Assemble all lines in which the string "Take" appears.

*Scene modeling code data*
--

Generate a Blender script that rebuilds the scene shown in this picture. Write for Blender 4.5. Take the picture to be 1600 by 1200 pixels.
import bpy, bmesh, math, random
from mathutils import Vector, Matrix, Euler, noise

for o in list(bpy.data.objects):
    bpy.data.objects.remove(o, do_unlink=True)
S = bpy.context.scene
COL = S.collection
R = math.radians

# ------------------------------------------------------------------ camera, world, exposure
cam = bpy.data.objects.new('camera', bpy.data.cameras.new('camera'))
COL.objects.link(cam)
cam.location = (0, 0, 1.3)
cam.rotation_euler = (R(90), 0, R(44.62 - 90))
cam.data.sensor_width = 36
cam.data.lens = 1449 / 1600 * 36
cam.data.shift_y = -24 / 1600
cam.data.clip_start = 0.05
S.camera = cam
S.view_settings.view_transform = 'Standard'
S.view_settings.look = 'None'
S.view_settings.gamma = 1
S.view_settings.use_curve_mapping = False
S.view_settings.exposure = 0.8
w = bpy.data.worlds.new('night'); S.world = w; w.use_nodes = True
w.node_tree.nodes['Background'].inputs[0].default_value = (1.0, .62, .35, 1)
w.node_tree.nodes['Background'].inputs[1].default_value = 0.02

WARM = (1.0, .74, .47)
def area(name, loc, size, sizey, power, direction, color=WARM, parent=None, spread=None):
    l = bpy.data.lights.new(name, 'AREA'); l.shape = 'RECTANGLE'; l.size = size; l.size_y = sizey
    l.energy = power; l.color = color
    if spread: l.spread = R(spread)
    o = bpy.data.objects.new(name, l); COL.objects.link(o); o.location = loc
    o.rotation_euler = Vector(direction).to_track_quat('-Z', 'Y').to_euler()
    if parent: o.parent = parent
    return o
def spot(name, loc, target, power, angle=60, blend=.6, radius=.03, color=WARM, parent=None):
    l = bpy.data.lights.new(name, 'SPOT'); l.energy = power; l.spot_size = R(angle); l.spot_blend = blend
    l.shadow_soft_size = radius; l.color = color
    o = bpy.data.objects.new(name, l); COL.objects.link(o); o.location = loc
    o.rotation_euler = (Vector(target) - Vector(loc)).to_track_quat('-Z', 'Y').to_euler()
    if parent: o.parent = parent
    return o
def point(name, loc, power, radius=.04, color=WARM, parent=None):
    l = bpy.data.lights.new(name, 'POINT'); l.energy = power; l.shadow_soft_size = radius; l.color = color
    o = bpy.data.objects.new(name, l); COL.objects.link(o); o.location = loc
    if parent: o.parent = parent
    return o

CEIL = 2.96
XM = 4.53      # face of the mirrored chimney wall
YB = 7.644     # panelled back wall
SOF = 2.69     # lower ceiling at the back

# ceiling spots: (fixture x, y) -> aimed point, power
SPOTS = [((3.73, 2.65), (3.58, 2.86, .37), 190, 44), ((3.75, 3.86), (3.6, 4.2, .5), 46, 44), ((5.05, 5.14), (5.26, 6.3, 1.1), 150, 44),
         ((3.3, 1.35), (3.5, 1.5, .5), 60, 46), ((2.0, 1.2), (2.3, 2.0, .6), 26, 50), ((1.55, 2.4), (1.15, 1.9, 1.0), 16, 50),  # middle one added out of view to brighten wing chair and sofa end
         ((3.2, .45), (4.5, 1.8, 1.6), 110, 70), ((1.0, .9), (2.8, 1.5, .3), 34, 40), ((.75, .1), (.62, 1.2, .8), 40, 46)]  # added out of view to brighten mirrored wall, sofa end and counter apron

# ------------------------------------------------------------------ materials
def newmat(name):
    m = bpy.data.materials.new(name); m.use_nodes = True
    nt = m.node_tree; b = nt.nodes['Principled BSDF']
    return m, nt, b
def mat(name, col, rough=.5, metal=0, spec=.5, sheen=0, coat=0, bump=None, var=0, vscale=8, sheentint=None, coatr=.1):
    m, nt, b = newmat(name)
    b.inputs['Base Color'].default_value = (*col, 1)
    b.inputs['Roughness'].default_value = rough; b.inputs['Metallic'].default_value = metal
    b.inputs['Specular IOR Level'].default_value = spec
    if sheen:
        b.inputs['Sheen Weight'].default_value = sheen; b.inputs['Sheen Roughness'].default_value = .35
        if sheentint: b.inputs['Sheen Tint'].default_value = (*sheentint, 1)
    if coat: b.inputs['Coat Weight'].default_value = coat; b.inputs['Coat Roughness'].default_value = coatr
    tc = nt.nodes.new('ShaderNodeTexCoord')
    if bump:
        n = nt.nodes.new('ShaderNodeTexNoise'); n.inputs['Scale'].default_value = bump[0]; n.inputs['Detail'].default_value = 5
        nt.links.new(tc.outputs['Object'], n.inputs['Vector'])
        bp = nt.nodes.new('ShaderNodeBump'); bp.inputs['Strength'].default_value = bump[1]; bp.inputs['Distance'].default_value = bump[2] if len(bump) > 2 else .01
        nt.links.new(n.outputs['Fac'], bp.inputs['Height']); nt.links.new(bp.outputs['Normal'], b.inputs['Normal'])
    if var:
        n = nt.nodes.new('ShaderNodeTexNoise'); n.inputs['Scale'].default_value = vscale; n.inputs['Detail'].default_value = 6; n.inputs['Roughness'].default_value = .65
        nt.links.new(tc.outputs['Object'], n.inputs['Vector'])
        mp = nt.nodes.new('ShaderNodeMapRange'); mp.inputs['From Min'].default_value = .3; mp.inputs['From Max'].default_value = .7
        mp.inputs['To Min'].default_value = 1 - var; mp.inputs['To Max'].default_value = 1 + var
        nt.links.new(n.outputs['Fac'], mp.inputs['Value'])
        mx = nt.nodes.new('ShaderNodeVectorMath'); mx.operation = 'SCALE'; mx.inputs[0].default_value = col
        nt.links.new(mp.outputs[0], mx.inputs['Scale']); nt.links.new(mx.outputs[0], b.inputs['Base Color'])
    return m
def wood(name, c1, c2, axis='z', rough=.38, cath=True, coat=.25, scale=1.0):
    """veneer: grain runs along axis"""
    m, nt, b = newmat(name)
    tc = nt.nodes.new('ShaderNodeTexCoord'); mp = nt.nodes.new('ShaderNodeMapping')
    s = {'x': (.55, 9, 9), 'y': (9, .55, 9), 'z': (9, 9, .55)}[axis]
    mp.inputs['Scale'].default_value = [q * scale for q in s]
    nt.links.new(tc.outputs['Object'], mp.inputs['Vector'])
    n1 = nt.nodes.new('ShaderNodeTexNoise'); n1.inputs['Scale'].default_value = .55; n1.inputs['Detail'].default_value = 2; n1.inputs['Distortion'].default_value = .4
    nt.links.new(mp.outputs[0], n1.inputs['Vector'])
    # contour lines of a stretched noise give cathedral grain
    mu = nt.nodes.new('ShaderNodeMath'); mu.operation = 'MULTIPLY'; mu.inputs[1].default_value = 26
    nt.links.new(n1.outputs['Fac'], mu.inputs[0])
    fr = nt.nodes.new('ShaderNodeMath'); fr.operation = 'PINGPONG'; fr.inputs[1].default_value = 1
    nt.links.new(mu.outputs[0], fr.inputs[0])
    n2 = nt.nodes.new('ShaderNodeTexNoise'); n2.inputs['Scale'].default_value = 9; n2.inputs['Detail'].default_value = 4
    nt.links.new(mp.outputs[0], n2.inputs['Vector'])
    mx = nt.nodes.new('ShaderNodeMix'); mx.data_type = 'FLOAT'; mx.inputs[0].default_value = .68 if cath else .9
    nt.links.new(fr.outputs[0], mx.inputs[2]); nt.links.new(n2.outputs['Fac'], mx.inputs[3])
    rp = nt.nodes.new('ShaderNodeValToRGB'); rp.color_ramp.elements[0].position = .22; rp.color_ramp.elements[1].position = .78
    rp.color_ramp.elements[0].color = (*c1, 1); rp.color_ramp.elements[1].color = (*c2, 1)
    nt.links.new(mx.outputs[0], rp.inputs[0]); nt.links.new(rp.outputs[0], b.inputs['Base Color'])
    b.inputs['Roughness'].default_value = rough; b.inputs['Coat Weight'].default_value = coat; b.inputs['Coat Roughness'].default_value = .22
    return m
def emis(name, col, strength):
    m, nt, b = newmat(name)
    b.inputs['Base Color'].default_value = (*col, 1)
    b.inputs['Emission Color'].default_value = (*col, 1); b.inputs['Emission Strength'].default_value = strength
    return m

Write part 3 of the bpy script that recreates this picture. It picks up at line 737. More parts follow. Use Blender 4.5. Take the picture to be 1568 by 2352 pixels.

--

*Task result*
Generate a Blender script that rebuilds the scene shown in this picture. Write for Blender 4.5. Take the picture to be 1600 by 1200 pixels.
Write part 3 of the bpy script that recreates this picture. It picks up at line 737. More parts follow. Use Blender 4.5. Take the picture to be 1568 by 2352 pixels.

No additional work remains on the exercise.